Solusi dari Perspektif Pertobatan Ekologis
1. Reformasi Kebijakan Lingkungan Daerah
Pemerintah perlu menghentikan praktik pembuangan sampah di zona ekosistem kritis seperti pantai. TPA baru harus berbasis teknologi sanitary landfill, bukan open dumping. Sanitary landfill adalah metode pengelolaan sampah modern dan efektif di mana sampah dibuang dan ditumpuk di lokasi cekung, kemudian dipadatkan dan ditimbun dengan tanah. Sistem ini dirancang untuk meminimalkan dampak negatif terhadap lingkungan, seperti pencemaran tanah dan air, serta mengurangi risiko penyebaran penyakit. Namun terlebih dahulu mekanisme bank sampah dari hulu ke hilir perlu diperketat pengelolaannya.
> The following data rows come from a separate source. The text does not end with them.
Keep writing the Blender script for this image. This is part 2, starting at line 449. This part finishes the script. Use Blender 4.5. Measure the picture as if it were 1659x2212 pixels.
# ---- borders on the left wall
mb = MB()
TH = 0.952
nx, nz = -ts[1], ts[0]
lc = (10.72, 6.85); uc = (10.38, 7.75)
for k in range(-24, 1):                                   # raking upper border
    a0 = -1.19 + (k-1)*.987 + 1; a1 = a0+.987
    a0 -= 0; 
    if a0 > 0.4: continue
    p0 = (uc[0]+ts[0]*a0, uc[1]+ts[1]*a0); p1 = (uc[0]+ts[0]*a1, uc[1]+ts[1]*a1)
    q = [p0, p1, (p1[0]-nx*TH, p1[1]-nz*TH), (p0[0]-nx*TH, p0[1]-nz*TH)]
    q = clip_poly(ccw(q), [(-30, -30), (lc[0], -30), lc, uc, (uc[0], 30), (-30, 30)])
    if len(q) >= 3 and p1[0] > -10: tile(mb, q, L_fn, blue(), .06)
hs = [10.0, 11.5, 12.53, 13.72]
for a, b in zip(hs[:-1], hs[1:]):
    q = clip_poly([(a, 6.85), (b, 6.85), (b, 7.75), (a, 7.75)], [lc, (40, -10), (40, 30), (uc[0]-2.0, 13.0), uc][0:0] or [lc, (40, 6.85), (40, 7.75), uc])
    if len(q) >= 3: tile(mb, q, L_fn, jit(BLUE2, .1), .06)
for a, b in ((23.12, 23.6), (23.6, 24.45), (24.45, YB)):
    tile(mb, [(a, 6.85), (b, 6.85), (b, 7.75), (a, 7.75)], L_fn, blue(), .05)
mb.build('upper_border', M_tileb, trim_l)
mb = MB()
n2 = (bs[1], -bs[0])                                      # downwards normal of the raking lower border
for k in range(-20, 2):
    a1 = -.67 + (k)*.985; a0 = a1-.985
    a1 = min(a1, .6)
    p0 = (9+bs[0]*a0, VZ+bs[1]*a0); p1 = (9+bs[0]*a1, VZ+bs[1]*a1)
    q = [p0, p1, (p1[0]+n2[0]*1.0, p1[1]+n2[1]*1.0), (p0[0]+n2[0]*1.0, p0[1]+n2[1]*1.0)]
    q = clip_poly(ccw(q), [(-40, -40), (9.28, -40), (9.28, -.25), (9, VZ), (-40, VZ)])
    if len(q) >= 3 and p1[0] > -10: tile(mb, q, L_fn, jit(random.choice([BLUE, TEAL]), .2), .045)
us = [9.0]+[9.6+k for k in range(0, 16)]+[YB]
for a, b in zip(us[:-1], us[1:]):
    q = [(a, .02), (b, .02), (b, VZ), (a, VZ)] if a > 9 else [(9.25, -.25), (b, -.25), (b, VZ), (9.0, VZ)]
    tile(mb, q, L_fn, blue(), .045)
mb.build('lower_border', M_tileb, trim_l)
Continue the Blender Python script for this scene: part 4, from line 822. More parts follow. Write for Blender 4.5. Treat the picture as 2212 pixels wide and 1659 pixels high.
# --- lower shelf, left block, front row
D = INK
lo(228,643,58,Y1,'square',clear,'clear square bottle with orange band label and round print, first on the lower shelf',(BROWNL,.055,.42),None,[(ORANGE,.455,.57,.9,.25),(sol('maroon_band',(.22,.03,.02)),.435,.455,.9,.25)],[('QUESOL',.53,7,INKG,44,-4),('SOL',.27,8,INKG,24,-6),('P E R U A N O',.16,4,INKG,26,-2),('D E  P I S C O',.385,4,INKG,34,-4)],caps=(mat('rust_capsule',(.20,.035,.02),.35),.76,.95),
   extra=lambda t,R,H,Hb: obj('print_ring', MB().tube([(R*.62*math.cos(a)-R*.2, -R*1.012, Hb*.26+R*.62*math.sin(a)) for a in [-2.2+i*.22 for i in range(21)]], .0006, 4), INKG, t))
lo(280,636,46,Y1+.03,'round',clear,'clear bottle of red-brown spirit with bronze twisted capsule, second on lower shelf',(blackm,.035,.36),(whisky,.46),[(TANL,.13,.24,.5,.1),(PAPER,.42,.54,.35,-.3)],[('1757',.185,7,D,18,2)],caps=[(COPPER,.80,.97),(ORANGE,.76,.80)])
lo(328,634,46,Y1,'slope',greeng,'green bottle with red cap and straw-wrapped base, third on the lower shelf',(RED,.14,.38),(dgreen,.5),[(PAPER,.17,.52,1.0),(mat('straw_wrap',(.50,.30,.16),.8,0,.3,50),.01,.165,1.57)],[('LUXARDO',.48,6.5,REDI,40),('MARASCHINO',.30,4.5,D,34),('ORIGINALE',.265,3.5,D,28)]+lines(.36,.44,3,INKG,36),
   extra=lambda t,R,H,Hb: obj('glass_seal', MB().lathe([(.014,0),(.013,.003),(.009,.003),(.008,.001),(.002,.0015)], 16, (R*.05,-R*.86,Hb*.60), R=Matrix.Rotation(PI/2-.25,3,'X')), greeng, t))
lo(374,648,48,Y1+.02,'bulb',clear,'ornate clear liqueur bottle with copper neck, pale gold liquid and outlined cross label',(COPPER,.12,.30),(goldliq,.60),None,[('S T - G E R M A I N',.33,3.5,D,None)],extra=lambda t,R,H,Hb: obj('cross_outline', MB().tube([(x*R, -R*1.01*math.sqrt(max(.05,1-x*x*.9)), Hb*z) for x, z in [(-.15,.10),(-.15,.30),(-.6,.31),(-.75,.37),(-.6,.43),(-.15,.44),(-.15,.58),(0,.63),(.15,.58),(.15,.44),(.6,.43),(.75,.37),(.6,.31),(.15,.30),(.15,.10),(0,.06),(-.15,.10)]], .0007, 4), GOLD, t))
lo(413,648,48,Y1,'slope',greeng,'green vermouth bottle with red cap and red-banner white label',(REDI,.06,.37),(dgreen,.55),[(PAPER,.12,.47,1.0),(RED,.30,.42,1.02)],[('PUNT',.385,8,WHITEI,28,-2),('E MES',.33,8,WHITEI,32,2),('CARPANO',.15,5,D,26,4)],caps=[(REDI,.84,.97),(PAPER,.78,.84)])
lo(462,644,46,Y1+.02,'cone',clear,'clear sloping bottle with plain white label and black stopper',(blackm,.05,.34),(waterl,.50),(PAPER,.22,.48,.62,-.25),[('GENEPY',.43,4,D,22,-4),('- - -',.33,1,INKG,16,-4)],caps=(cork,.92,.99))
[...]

2. Pendidikan dan Kesadaran Komunal
Komunitas perlu digerakkan melalui program edukasi lingkungan berbasis nilai iman dan budaya lokal. Gereja, sekolah, dan tokoh adat bisa berperan strategis. Uskup Agung Ende telah Bersuara dalam Surat Gembalanya yang intinya tentang “pertobatan Ekologis” ini menandakan gereja sebagai tubuh yang hidup dalam Alam memiliki kesadaran penuh untuk menjaga keutuhan bukan membangun Keutuhan karena sedarinya telah dirancang oleh semesta. Kita adalah pewaris bukan pencipta. Kabupaten Ende dengan Triger Pembangunan Tiga Tungku perlu me-reaplikasikan hubungannya terlebih dalam pengelolaan lingkungan khususnya sampah.
3. Pengelolaan Sampah Berbasis Komunitas
Penguatan TPS 3R (Reduce, Reuse, Recycle), bank sampah, dan pelatihan kompos rumah tangga dapat menjadi upaya konkret. Metode ini harus menjadi sirkulasi hidup dan terus dijaga keseimbangan kepentingannya. Masyarakat harus mulai dibantu kesadarannya untuk tidak memproduksi sampah namun mengelolah sampah. Limbah rumah tangga, limbah unit usaha kecil dan menengah, limbah adminitrasi perkantoran, sekolah dan seluruh sektor public lainnya harus dibebankan dengan kebijakan pengelolaan yang lebih pro terhadap penanganan sampah itu sendiri. Anak2 di sekolah harus lebih banyak bergaul dengan alam, berinovasi dengan alam, kolaborasi dengan alam tanpa mencedari alam. Misalkan semangat Pramuka juga menjadi semangat Prioritas didalam memperkanlakan metode TPS 3R.
4. Kolaborasi Lintas Sektor dan Gereja
Komunitas gereja dapat membentuk tim pertobatan ekologis untuk menginisiasi aksi nyata seperti tanam pohon, bersih pantai, hingga advokasi kebijakan ramah lingkungan.
Penutup
Pertobatan ekologis bukanlah wacana elitis, melainkan jalan iman yang sangat praktis dan membumi. Sebagaimana ditegaskan dalam Laudato Si’:
“Krisis ekologi menantang kita untuk hidup secara lebih bertanggung jawab, bersyukur, dan sederhana.” (LS 222)
Ende memiliki kekayaan alam, iman, dan budaya yang luar biasa. Namun, tanpa kesadaran ekologis yang mendalam, semua itu bisa hilang dalam sekejap. Saatnya kita bersama-sama—pemerintah, masyarakat, dan komunitas iman—memulai pertobatan ekologis dari tempat kita masing-masing. Karena bumi ini bukan hanya warisan, melainkan titipan Tuhan bagi generasi mendatang.